--- start of PROVIDED DATA ---

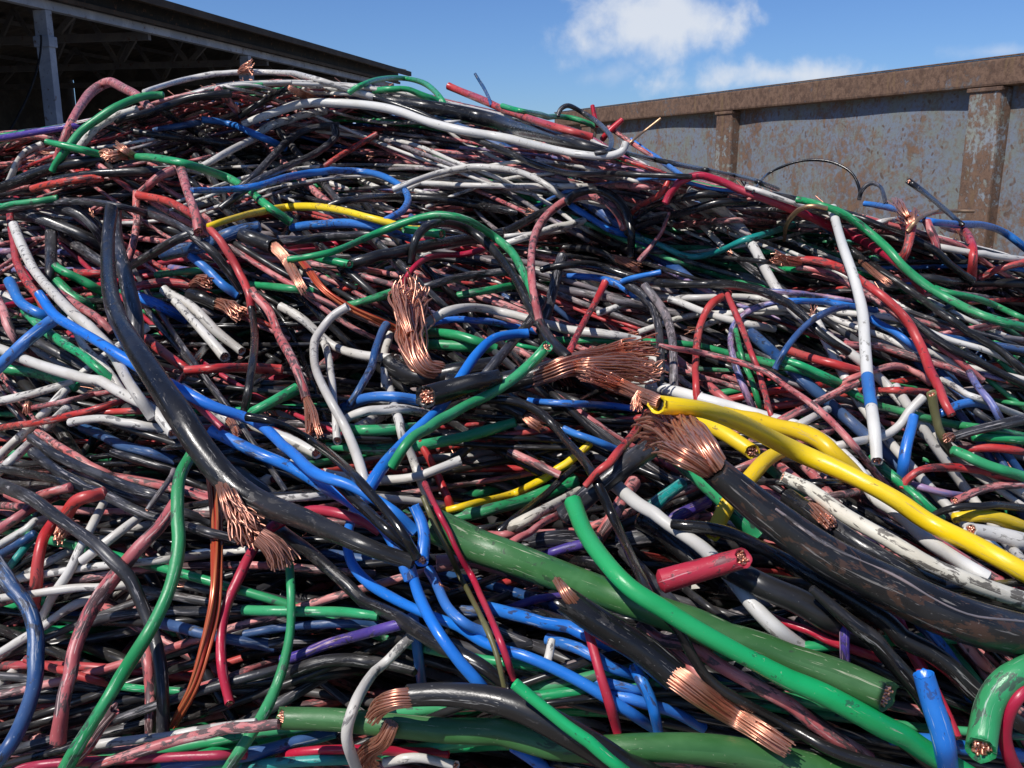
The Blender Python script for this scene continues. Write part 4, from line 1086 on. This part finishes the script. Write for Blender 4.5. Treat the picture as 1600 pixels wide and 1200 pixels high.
def shed():
    a = vp_dir(1143, 263)                      # along the eave, away from the camera
    inn = np.array([-a[1], a[0], 0.0])         # into the shed
    if inn[0] > 0: inn = -inn
    H = 3.2
    e = ray(640, 112); p1 = CAM + e * (H / e[2]); ez = CAM[2] + H
    org = np.array([p1[0], p1[1], 0.0])
    root = empty('open_shed', org); tag(root, 'dark open-sided shed with grey steel posts and brown roof edge', 'shed')
    fx = lambda b, *q: b.box(org, a, inn, Z, *q)
    L0, L1 = -34.0, 0.0
    rec = p1 + inn * .42
    zt = lambda v: hit_plane(400, v, rec, inn)[2]
    fascia = BX(); fx(fascia, L0, L1, .42, .46, zt(77), ez - .02); fascia.build('fascia', DARKST, root, org, .0)
    lips = BX(); fx(lips, L0, L1 + .03, -.06, .06, ez - .15, ez); fx(lips, L0, L1 + .03, .36, .42, zt(77.5), zt(72))
    lips.build('fascia_trim', FASC, root, org, .01)
    # corrugated roof rising into the shed, then falling beyond the ridge
    m = MB(); xs = np.linspace(L0, L1, 340)
    prof = [(.05, -.02), (7.0, 1.3), (14.0, -.02)]
    V = np.stack([np.stack([org + a * x + inn * q[0] + Z * (ez + q[1] + .03 * math.sin(x * 14)) for x in xs]) for q in prof])
    m.grid(V, False, np.array([0, 7.1, 14.2]), np.append(xs, xs[-1]), 0); m.build('roof', ROOFM, root, org)
    # posts and head beam
    ins = .55
    pl = p1 + inn * ins
    def loc(u, v): 
        h = hit_plane(u, v, pl, inn); return np.dot(h - org, a), h[2]
    bt = np.mean([loc(u, v)[1] for u, v in ((120, 10), (240, 39), (335, 62), (480, 100))])
    bb = np.mean([loc(u, v)[1] for u, v in ((120, 24), (240, 53), (335, 75))])
    beam = BX(); fx(beam, L0, L1 - .1, ins, ins + .16, bb, bt)
    bo = beam.build('head_beam', GALV, root, org, .01)
    for (ub, v, wpx) in ((82, 120, 23), (388, 95, 15)):
        h = hit_plane(ub, v, pl, inn); x0 = np.dot(h - org, a); D = np.dot(h - CAM, FWD); wd = wpx * D / F
        pb = BX(); fx(pb, x0, x0 + .16, ins, ins + wd, 0, bb - .004); po = pb.build('post', GALV, root, org, .012)
        br = BX(); fx(br, x0 - .03, x0 + .19, ins - .03, ins + wd + .03, bb - .62, bb - .44); br.build('clamp', GALV, po, org, .012)
    for x in np.arange(-30, 0, 5.2):
        tr = BX()
        fx(tr, x, x + .1, ins + .2, 13.5, bb - .1, bb + .06)
        for k in range(6):
            y0 = ins + .4 + k * 2.1; y1 = y0 + 1.05
            for (ya, yb, za, zb) in ((y0, y1, bb, ez + min(y1, 14 - y1) * .17), (y1, y1 + 1.05, ez + min(y1, 14 - y1) * .17, bb)):
                d = inn * (yb - ya) + Z * (zb - za); Ld = np.linalg.norm(d); d = d / Ld; u2 = np.cross(a, d)
                tr.box(org + a * (x + .02) + inn * ya + Z * za, a, d, u2, 0, .08, 0, Ld, -.06, .06)
        tr.build('truss', DIMST, root, org, 0)
    pur = BX()
    for y in np.arange(1.6, 13, 1.5):
        fx(pur, L0, L1, y, y + .07, ez + min(y, 14 - y) * .18 - .16, ez + min(y, 14 - y) * .18 - .05)
    pur.build('purlins', DIMST, root, org, 0)
    bw = BX(); fx(bw, L0, L1, 13.6, 13.66, .9, ez + .09); fx(bw, L0 - .06, L0, 1.0, 13.6, 0, ez + .9); fx(bw, L1 - .1, L1 - .04, 1.3, 13.5, 0, ez - .02)
    bw.build('wall_sheeting', WALLM, root, org, 0)
    gm = MB(); GV = np.stack([np.stack([org + a * (L1 - .07) + inn * y + Z * (ez - .03) for y in (.1, 7, 13.9)]), np.stack([org + a * (L1 - .07) + inn * y + Z * (ez - .03 + h) for y, h in ((.1, .1), (7, 1.44), (13.9, .1))])])
    gm.grid(GV, False, np.array([0, 1.0]), np.array([0, 7, 14, 14]), 0); gm.build('gable', WALLM, root, org)
    # hanging cable beside the nearer post
    x, _ = loc(58, 60)
    t = np.linspace(0, 1, 24)
    P = np.stack([org + a * (x - .02 - 1.0 * q ** 1.6) + inn * (ins - .1) + Z * (loc(55, 55)[1] * (1 - q) + loc(20, 205)[1] * q) for q in t])
    w = MB(); w.tube(P, .018, 6); w.build('hanging_lead', DARKST, root, org)
shed()

# ------------------------------------------------------------------ ground
def ground():
    m, t, b = new_mat('packed_dirt')
    tc = t.new('ShaderNodeTexCoord').outputs['Object']
    n = t.noise(tc, .8, 8, .65)
    t.put(b.inputs['Base Color'], t.mix(t.step(n, .3, .7), (.16, .135, .105, 1), (.27, .235, .19, 1)))
    b.inputs['Roughness'].default_value = .95
    bp = t.new('ShaderNodeBump'); bp.inputs['Distance'].default_value = .03; t.put(bp.inputs['Height'], t.noise(tc, 12, 6, .7)); t.put(b.inputs['Normal'], bp.outputs[0])
    g = MB(); xs = np.linspace(-900, 900, 41)
    V = np.zeros((41, 41, 3)); V[..., 0] = xs[None, :]; V[..., 1] = xs[:, None] + 300
    g.grid(V, False, xs, np.append(xs, xs[-1])); o = g.build('ground', m); tag(o, None, None, None, 'structure')
ground()

# ------------------------------------------------------------------ sky and sun
SUN_TO = np.array(SUN_DIR, float); SUN_TO /= np.linalg.norm(SUN_TO)
el = math.asin(SUN_TO[2]); az = math.atan2(SUN_TO[0], SUN_TO[1])
w = bpy.data.worlds.new('World'); SC.world = w; w.use_nodes = True
t = NT(w.node_tree); bg = w.node_tree.nodes['Background']
sky = t.new('ShaderNodeTexSky', sky_type='NISHITA'); sky.sun_disc = False
sky.sun_elevation = el; sky.sun_rotation = az; sky.altitude = 100
sky.air_density = SKY_AIR; sky.dust_density = SKY_DUST; sky.ozone_density = SKY_OZ
dirv = t.new('ShaderNodeTexCoord').outputs['Generated']
dn = t.vmath('NORMALIZE', dirv)
def cloud(u, v, su, sv, tilt, lo, hi, amp, nscale):
    c = ray(u, v); c = c / np.linalg.norm(c)
    r = np.cross(c, Z); r /= np.linalg.norm(r); up = np.cross(r, c)
    r2 = r * math.cos(tilt) + up * math.sin(tilt); u2 = up * math.cos(tilt) - r * math.sin(tilt)
    x = t.math('DIVIDE', t.vmath('DOT_PRODUCT', dn, tuple(r2)), su / F)
    y = t.math('DIVIDE', t.vmath('DOT_PRODUCT', dn, tuple(u2)), sv / F)
    d = t.math('SQRT', t.math('ADD', t.math('MULTIPLY', x, x), t.math('MULTIPLY', y, y)))
    front = t.math('GREATER_THAN', t.vmath('DOT_PRODUCT', dn, tuple(c)), .6)
    n = t.noise(dn, nscale, 9, .56, .3)
    n2 = t.noise(dn, nscale * 3.3, 5, .55, .2)
    nn = t.math('ADD', t.math('MULTIPLY', n, .7), t.math('MULTIPLY', n2, .3))
    k = t.math('ADD', t.math('MULTIPLY', t.math('SUBTRACT', 1, d), .55), t.math('MULTIPLY', t.math('SUBTRACT', nn, .5), 2.4))
    return t.math('MULTIPLY', t.math('MULTIPLY', t.step(k, lo, hi), amp), front)
hs_ = t.new('ShaderNodeHueSaturation'); hs_.inputs['Saturation'].default_value = SKY_SAT; t.put(hs_.inputs['Color'], sky.outputs[0]); 
tm_ = t.new('ShaderNodeMix', data_type='RGBA', blend_type='MULTIPLY'); tm_.inputs[0].default_value = 1; t.put(tm_.inputs[6], hs_.outputs[0]); tm_.inputs[7].default_value = SKY_TINT; col = tm_.outputs[2]
for args in CLOUDS:
    f = cloud(*args[:-1])
    col = t.mix(f, col, args[-1])
t.put(bg.inputs['Color'], col); bg.inputs['Strength'].default_value = SKY_STR
sl = bpy.data.lights.new('sun', 'SUN'); so = bpy.data.objects.new('sun', sl); COL.objects.link(so)
sl.energy = SUN_E; sl.angle = R_(.53); sl.color = (1.0, .955, .90)
so.rotation_euler = Vector(-SUN_TO).to_track_quat('-Z', 'Y').to_euler(); so.location = (-5, -3, 9)
SC.view_settings.view_transform = 'Standard'; SC.view_settings.look = 'None'; SC.view_settings.gamma = 1; SC.view_settings.exposure = EXPO
SC.cycles.max_bounces = 6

--- end of PROVIDED DATA ---

EXERCISE OBJECTIVE:
Tally how many lines of the material contain the word "from". The answer must be the number and nothing else.

WORKED ANSWER:
2